As seitas são agrupamentos de caráter voluntário. Os indivíduos têm certa possibilidade de decidir (teoricamente, uma possibilidade absoluta de decidir) com respeito a sua adesão aos dogmas da seita. O crente deve eleger a seita, embora se trate, na realidade, de uma eleição recíproca (a seita admite ou rejeita essa pessoa). Para passar a ser um de seus membros se requer certa prova de mérito: o indivíduo tem de ser digno de pertencer a ela. Há nisso um forte sentido de identidade: aquele que é admitido se converte em “um dos nossos”. E este “dos nossos” se coloca acima de todos os demais “nossos”, crescendo em força no sentido em que a seita reclama para si um acesso especial e, normalmente, exclusivo as verdades sobrenaturais. A seita é um grupo que exige de seus membros um submissão plena e consciente que se não chega a eliminar todos os demais compromissos deve, ao menos, situar-se acima deles, quer se refiram ao estado, a tribo, a classe social ou a família.

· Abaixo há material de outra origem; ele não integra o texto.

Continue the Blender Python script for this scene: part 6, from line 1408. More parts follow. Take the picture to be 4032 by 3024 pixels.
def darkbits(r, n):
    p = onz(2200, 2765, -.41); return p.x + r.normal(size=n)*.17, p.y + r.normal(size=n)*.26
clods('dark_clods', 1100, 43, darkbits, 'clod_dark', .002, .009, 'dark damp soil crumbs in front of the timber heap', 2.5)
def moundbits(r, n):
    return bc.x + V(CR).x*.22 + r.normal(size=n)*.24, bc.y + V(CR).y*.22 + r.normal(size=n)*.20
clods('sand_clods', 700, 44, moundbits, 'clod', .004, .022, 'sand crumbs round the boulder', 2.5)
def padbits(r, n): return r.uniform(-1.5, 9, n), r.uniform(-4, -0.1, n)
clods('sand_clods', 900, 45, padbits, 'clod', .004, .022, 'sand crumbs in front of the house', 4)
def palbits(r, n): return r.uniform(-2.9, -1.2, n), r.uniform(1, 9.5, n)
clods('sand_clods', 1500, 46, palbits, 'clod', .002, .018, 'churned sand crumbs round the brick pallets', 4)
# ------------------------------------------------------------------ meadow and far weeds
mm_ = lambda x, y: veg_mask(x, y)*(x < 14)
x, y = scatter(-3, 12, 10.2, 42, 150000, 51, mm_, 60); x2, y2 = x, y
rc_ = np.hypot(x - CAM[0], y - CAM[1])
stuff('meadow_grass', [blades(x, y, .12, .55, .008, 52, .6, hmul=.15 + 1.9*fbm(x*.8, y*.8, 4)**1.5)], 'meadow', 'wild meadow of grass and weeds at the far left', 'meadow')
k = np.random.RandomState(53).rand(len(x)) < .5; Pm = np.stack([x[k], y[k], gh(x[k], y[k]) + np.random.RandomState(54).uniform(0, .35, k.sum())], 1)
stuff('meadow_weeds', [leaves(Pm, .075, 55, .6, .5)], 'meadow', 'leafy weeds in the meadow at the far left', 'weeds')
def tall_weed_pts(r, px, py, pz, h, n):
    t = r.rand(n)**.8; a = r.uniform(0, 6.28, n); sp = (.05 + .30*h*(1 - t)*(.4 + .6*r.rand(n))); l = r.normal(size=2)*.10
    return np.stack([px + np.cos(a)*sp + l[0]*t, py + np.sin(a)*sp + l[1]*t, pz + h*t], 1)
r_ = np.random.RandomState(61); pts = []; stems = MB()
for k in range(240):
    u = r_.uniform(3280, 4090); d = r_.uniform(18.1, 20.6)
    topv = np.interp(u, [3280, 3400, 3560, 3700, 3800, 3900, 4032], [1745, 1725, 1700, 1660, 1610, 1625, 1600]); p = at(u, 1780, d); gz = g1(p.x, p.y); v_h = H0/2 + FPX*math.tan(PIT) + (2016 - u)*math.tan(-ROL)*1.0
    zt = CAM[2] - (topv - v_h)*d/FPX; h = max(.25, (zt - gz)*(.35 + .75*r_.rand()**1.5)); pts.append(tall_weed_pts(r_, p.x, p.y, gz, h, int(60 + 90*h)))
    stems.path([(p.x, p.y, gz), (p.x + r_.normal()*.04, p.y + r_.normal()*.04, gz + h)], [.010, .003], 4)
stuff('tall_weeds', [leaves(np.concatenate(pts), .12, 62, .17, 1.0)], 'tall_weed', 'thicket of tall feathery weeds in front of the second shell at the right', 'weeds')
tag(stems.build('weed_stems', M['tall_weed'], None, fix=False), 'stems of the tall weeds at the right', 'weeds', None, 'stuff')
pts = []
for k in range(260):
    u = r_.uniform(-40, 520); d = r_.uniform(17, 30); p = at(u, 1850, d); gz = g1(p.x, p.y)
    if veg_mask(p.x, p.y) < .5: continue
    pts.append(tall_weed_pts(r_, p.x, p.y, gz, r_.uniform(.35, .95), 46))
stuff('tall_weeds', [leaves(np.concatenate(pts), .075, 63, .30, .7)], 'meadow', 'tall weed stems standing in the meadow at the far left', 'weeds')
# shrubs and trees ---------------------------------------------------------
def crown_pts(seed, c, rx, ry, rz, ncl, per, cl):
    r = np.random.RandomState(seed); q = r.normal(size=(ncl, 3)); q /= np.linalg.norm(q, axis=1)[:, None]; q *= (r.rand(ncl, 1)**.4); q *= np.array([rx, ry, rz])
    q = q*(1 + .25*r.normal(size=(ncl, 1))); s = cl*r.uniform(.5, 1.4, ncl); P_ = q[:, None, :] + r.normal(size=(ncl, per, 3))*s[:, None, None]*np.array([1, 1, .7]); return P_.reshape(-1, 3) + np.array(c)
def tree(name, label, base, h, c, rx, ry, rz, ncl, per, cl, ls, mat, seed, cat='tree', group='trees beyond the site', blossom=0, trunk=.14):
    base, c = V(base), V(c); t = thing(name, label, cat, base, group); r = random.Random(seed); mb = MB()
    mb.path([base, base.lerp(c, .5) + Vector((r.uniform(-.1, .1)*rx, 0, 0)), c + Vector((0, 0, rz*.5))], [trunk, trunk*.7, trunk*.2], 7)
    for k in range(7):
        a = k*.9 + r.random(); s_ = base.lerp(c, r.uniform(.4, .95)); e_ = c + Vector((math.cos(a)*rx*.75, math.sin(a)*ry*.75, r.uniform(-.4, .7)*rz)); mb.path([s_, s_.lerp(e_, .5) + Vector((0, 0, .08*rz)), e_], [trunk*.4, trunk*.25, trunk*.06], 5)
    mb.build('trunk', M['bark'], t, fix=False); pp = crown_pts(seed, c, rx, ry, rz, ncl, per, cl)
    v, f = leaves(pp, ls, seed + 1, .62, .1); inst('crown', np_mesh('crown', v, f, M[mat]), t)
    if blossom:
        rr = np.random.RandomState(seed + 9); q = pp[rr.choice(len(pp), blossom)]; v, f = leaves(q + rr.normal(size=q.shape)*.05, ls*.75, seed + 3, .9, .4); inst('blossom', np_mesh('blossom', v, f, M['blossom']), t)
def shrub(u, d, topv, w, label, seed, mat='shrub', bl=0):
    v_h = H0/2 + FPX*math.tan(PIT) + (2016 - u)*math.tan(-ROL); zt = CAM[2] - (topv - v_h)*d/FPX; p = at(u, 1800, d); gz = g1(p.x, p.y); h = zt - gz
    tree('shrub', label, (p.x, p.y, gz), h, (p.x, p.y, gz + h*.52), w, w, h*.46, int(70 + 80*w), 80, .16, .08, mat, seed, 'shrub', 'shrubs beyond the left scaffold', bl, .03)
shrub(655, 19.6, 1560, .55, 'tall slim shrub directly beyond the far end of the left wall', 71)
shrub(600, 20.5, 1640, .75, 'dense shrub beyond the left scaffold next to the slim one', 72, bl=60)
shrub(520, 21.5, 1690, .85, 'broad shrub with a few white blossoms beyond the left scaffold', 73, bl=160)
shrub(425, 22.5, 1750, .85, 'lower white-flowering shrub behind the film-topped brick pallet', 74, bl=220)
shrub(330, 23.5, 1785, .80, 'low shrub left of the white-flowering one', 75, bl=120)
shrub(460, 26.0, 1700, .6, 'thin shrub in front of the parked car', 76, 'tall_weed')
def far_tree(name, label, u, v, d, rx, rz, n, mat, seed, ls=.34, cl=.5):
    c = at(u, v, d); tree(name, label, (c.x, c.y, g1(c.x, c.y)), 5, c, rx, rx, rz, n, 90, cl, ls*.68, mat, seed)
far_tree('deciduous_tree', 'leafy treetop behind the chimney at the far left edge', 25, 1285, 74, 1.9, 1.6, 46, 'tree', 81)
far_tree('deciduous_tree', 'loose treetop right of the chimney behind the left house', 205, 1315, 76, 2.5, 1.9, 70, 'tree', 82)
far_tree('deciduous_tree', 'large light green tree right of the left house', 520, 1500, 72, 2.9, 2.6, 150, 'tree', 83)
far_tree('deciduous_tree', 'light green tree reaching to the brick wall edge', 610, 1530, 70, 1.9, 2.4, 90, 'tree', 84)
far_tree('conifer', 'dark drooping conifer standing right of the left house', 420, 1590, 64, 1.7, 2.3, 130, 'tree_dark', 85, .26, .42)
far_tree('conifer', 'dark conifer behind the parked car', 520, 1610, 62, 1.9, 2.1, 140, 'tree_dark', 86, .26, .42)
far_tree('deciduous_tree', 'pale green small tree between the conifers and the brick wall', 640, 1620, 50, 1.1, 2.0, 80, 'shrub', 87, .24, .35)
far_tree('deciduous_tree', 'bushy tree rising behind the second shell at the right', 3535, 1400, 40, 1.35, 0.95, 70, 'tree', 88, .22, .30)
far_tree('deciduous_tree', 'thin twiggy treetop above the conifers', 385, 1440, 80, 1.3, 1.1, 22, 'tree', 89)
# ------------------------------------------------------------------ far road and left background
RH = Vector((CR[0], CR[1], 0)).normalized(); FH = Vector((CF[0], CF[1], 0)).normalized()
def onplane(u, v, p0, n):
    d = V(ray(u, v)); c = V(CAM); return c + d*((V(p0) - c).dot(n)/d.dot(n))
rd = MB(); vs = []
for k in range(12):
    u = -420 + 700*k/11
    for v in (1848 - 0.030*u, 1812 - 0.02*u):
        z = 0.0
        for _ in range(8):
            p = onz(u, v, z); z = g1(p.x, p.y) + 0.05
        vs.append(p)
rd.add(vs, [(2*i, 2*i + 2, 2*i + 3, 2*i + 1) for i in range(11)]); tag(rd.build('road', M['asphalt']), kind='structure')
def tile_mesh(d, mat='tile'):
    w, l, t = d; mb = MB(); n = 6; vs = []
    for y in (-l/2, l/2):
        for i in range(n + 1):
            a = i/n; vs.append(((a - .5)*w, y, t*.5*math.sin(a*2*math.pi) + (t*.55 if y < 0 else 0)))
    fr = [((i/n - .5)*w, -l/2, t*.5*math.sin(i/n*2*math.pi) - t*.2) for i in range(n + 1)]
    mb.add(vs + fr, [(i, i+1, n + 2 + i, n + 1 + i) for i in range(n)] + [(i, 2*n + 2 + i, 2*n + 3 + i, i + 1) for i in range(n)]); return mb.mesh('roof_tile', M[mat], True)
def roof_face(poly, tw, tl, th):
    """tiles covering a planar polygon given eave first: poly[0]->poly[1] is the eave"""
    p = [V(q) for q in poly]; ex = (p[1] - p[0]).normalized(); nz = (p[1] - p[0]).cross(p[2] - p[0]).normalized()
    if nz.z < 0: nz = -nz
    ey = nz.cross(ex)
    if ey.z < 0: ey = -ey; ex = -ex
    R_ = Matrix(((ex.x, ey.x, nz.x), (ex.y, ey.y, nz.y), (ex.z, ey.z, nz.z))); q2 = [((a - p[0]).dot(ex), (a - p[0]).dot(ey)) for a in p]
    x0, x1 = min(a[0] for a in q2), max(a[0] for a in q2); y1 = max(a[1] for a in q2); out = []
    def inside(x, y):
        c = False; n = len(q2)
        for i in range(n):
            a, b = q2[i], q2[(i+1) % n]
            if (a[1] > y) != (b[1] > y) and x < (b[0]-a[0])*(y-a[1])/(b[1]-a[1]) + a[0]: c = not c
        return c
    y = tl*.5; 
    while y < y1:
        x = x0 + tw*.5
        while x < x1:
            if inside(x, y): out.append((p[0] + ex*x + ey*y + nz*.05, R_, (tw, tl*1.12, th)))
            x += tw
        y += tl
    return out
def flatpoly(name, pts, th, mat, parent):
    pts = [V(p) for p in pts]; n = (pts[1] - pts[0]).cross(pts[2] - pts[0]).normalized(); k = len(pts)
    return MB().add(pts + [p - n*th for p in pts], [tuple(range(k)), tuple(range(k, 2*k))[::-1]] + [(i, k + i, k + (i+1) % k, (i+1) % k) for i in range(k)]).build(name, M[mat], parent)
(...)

Relacionado a estas características, se encontra o fato que a seita se considera a si mesma como uma elite. Enquanto possuidora da única e verdadeira doutrina, dos ritos adequados e dos modelos corretos de retidão no comportamento social, se considera a si mesma com um grupo aparte, arrogando para si normalmente a salvação exclusiva. As seitas mostram normalmente uma inclinação para o exclusivismo. O estar afiliado a elas se situa acima de todos os demais compromissos de tipo secular, e normalmente exclui os demais compromissos religiosos. Ao separar-se dos outros grupos, as seitas impugnam a santidade e autoridade dos mesmos; o fato de pertencer a uma seita determinada supõe, assim, um distanciamento, e talvez uma hostilidade, frente a outras seitas e grupos religiosos.
Do rigor destes atributos se segue que a maioria das seitas, sendo voluntárias, têm um vida muito intensa e impõe a seus membros responsabilidades, assim como contam também com certos procedimentos para expulsar os desviados. A seita não é uma entidade inconsciente, como poderia ocorrer com uma casta ou um clã em determinadas circunstâncias sociais. Em outras palavras: não é um grupo social que se considere como uma unidade “natural”. Em oposição ao modo tradicional que tinham os judeus de conceber sua fé, ou os povos latinos de conceber o catolicismo, a seita tem consciência de si mesma, e sua formação e recrutamento são processos conscientes e deliberados. Por isso, é também um grupo que possui um sentido de sua própria integridade e que pensa que essa integridade pode ser ameaçada pelos membros despreocupados ou insuficientemente comprometidos. Por isso, as seitas expulsam aqueles que se mostrem indignos delas.
Isto impõe, por sua vez, uma série de normas a cada um dos seus membros. Eles hão de seguir a vida do perfeito sectário e, por conseguinte, a voluntariedade de sua submissão e a prova de que merece ser membro do grupo somente serão possíveis se tenham um sentido de compromisso pessoal. Como as seitas não admitem discriminações quanto ao grau de compromisso, a integridade da seita e claramente a integridade que reina entre seus membros. O autocontrole, a consciência e a retidão são, pois, importantes características do sectarismo.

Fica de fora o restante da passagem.